Jetzt bin ich ein bisschen unterwegs, und heute Nachmittag werde ich in einem Podium mitwirken, wo es um den Blick nach Osten geht, Osteuropa. Wir sehen jetzt durch die kriegerischen Auseinandersetzungen noch mal stärker dorthin – aber vielleicht haben wir zu wenig auch dort hingeschaut.
Bei den Leuten, die ich hier treffe – auch aus der Heimat – herrscht eine, wie ich finde, frohe und zuversichtliche Stimmung, das merkt man schon.“
Was denkt man denn als Diaspora-Bischof, wenn man hier einen so etablierten, irgendwie gesetzten Katholikentag erlebt?

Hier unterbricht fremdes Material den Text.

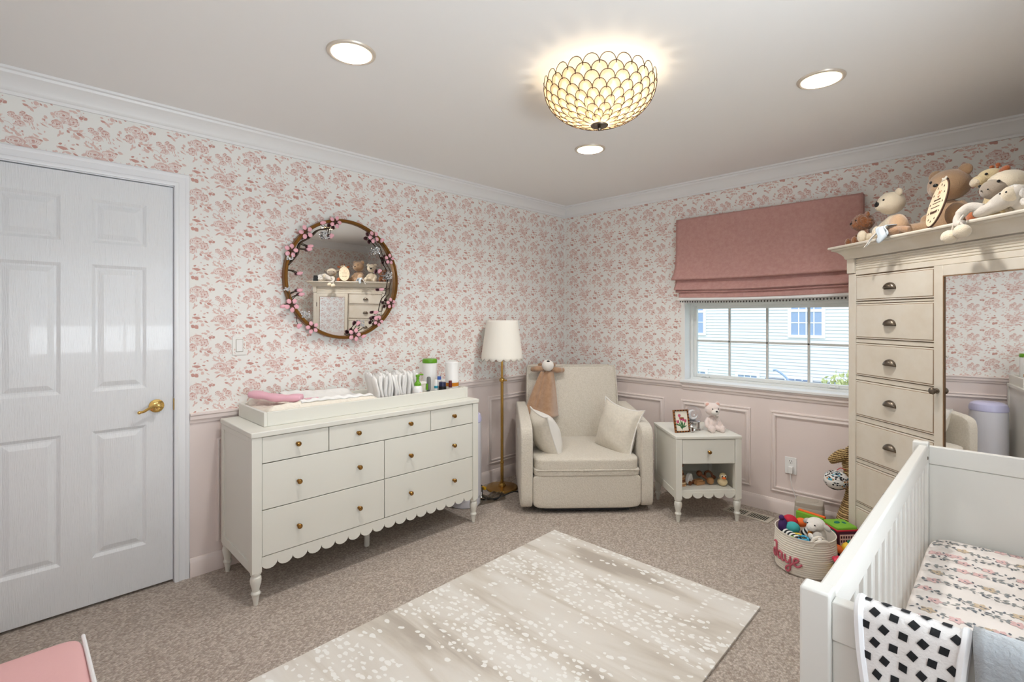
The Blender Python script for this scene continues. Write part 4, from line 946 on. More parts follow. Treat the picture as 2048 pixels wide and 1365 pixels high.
# ------------------------------------------------------------------ plush animals
def E_(o, c, r, rot=(0,0,0)): o.ell(c, r, rot); return o
def bear(name, label, X, rz, h, fur, muzz, foot=None, earin=None, group=None, leg=.42, spread=.17, armz=.2, nose=.035, hs=1., ht=1., fs=1., shag=0):
    t = thing(name, label, 'soft toy', X, rz, group); s = h
    b = MB(); b.ell((0,0,.25*s), (.20*s,.17*s,.26*s))
    for sx in (-1, 1):
        b.tube([(sx*.12*s,0,.42*s),(sx*.23*s,-.06*s,.30*s),(sx*.25*s,-.14*s,armz*s)], [.075*s,.078*s,.070*s], 12); b.ell((sx*.25*s,-.14*s,armz*s), (.078*s,.078*s,.085*s))
        b.tube([(sx*.11*s,-.05*s,.12*s),(sx*spread*s,-leg*s*.6,.10*s),(sx*spread*1.15*s,-leg*s,.09*s)], [.105*s,.095*s,.085*s], 12)
    build('body', b, fur, t, smooth=180, remesh=s*.022)
    for sx in (-1, 1):
        f = MB(); f.ell((sx*spread*1.18*s,-(leg+.03)*s,.118*s*fs), (.10*s*fs,.080*s*fs,.125*s*fs), (.3*(fs-1),0,0)); build('foot', f, foot or fur, t, smooth=180)
    rx, ry, rz_ = .235*s*hs, .215*s*hs, .205*s*hs; cz = ht*s*.95-rz_*.95; cy = -.04*s
    hd = MB(); hd.ell((0,cy,cz), (rx,ry,rz_), nu=28, nv=18); hd.ell((0,cy-ry*.72,cz-rz_*.28), (rx*.52,ry*.50,rz_*.46))
    H = build('head', hd, fur, t, smooth=180, remesh=s*.02)
    for sx in (-1, 1): q = MB(); q.ell((sx*rx*.74,cy+.02*s,cz+rz_*.78), (rx*.36,ry*.20,rz_*.38), (0,sx*.35,0)); e_ = build('ear', q, fur, H, smooth=180)
    if muzz: q = MB(); q.ell((0,cy-ry*.80,cz-rz_*.26),(rx*.54,ry*.48,rz_*.48)); build('muzzle', q, muzz, H, smooth=180)
    q = MB(); q.ell((0,cy-ry*(1.24 if muzz else 1.17),cz-rz_*.12),(nose*s*hs,.022*s*hs,nose*.8*s*hs)); build('nose', q, 'black', H)
    for sx in (-1, 1):
        q = MB(); q.ell((sx*rx*.40,cy-ry*.88,cz+rz_*.20),.019*s*hs); build('eye', q, 'black', H)
        if earin: q = MB(); q.ell((sx*rx*.74,cy+.02*s-ry*.14,cz+rz_*.78),(rx*.25,ry*.10,rz_*.27),(0,sx*.35,0)); build('inner_ear', q, earin, H, smooth=180)
    if shag:
        tx_ = bpy.data.textures.new('shaggy', 'CLOUDS'); tx_.noise_scale = .012
        for o in [c for c in bpy.data.objects if c.parent and ROOT[c.name] is ROOT[t.name] and any(md.type == 'REMESH' for md in c.modifiers)]:
            md = o.modifiers.new('shag', 'DISPLACE'); md.texture = tx_; md.strength = shag*2; md.mid_level = .5
    return t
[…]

„Ja, ja - wir sind ja demnächst wieder mal dran. (In zwei Jahren wird der Katholikentag vom Bistum Erfurt ausgerichtet.) Und wir haben damals schon in Leipzig immer gesagt: Wir könnten es vielleicht ein bisschen kleiner machen, kleinere Brötchen backen… Manches ist aus unserer Sicht groß, und wir fragen uns, ob alles, was man hier sieht, oder diese vielen Veranstaltungen - ob es nötig ist. Meine Frage ist immer bei so einer Großveranstaltung, das ist die wichtigste Frage: Führt es uns näher zum Evangelium? Stärkt es den Glauben der Leute? Das muss der Maßstab sein.
Natürlich ist der Katholikentag auch ein Ort, wo wir nach außen sichtbar werden und wo auch mal Politiker eingeladen sind; das ist nicht unwichtig. Aber es muss eine gute Balance geben zwischen der Wirklichkeit in unserer Kirche, die ja im Augenblick nicht ganz einfach ist, wie wir alle wissen, und dem, was wir nach außen verkündigen.

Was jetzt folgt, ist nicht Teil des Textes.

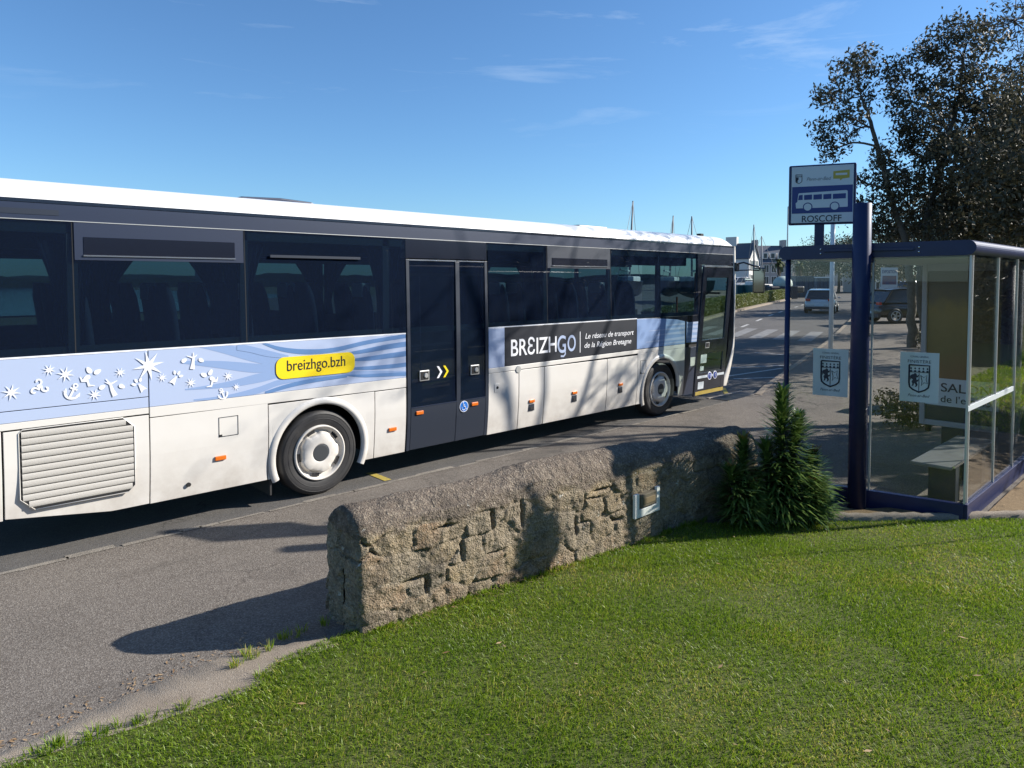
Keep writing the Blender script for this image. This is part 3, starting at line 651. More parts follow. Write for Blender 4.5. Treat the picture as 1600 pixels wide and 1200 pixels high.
# dark shell behind all panel gaps (both sides), chassis, floor
def shellz(x): 
    z = max(.36, arch(0, .60, x) if abs(x) < .6 else 0, arch(WB, .60, x) if abs(x-WB) < .6 else 0)
    if 1.21 < x < 2.66: z = 2.79*0+.36
    return max(z, .5) if x < -2.3 else z
side('inner_shell', REAR+.02, 8.38, .36, 1.86, M['seam'], y=.024, th=.03, zb=shellz, nx=400, bevel=0)
side('outer_side', REAR+.02, FRONT, .36, 1.86, M['seam'], y=W2-.05, th=.03, zb=shellz, nx=400, bevel=0)
b = MB(); b.box(REAR+.1, -.65, .1, 2.45, .45, 1.1).box(.65, 6.35, .1, 2.45, .40, 1.1).box(7.65, 8.3, .15, 2.45, .38, .9).box(-.65, .65, .65, 1.9, .5, 1.15).box(6.35, 7.65, .65, 1.9, .5, 1.15)
b.box(-.66, .66, .05, 2.5, 1.14, 1.18).box(6.34, 7.66, .05, 2.5, 1.16, 1.2)
b.build('chassis', M['seam'], bus)
MB().box(-.62, -.6, .05, .6, .12, .9).build('mud_flap', M['rubber'], bus)
MB().box(REAR+.05, 8.1, .05, 2.5, 1.1, 1.16).box(8.1, FRONT-.1, .05, 2.5, .36, .42).build('floor', M['inner'], bus)
# arch lips
def lip(cx, R_, a0, a1, name='arch_trim'):
    b = MB(); n = 56; P = []
    for i in range(n+1):
        a = a0+(a1-a0)*i/n
        for r_, yy in ((R_-.03, .05), (R_-.033, -.006), (R_-.012, -.020), (R_+.035, -.014), (R_+.05, .003)):
            z = .52+r_*math.sin(a); P.append((cx+r_*math.cos(a), yy+py(z)*.7, max(z, .20) if abs(math.cos(a)) < .99 else z))
    b.add(P, [(5*i+k, 5*i+k+5, 5*i+k+6, 5*i+k+1) for i in range(n) for k in range(4)]); return b.build(name, M['white'], bus, smooth=True)
lip(0, .60, R(-24), R(204)); lip(WB, .60, R(-2), R(204))
# grille
b = MB(); GX0, GX1, GZ0, GZ1 = -2.95, -2.02, .50, 1.215
def gx(z): return (GX0+.0+max(0, .06-(z-GZ0))*1.8, GX1-max(0, .05-(z-GZ0))*1.0-max(0, z-(GZ1-.1))*1.2)
n = 11; st = (GZ1-GZ0-.02)/n
for k in range(n):
    z = GZ0+.035+k*st; xa, xb = gx(z); pts = [(xa+.012, -.004, z-.012*(1)), ((xa+xb)/2, -.012, z), (xb-.012, -.004, z)]
    o_ = len(b.v); b.tube([(xa+.01, .0, z), (xb-.012, .0, z)], .0300, 14, cap=False); b.v[o_:] = [(p[0], -.002+p[1]*.30, p[2]) for p in b.v[o_:]]
b.build('grille', M['grille'], bus, smooth=True)
poly = [(GX0+.10, GZ0-.02), (GX1-.06, GZ0-.02), (GX1, GZ0+.04), (GX1, GZ1-.10), (GX1-.10, GZ1), (GX0+.02, GZ1), (GX0-.01, GZ1-.03), (GX0-.01, GZ0+.09)]
MB().prism(poly, (0, -.004, 0), (1, 0, 0), (0, 0, 1), (0, 1, 0), .003).build('grille_recess', M['seam'], bus)
b = MB(); b.tube([(p[0], -.003, p[1]) for p in poly]+[(poly[0][0], -.003, poly[0][1])], .005, 6); b.build('grille_frame', M['white'], bus, smooth=True)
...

Wir in der Diaspora könnten ja solche großen Veranstaltungen gar nicht alleine machen. Von daher hoffe ich immer, dass unsere Leute, die hierherkommen, die Bandbreite der Kirche in Deutschland erleben - auch das einordnen, was wir manchmal in den Medien hören.“
Spannend wäre natürlich mal ein Görlitzer Katholikentag über die Grenze rüber nach Polen…
„Das wäre spannend, und das ist ja auch die Aufgabe unseres Bistums. Johannes Paul II. hat 1994 das Bistum Görlitz gegründet und in die Gründungsurkunde ausdrücklich hineingeschrieben, dass wir den Auftrag haben, immer wieder die Brücke nach Polen zu bauen, die Versöhnungsarbeit zu vertiefen. Also, das wäre natürlich eine spannende Sache. Die Polen kennen so etwas nicht - einen landesweiten Tag, wo sie alle mal zusammenkommen; die haben eher einen Wallfahrts-Stil, aber ohne diese politische Seite. Es gibt bei ihnen auch nicht so ein Zentralkomitee.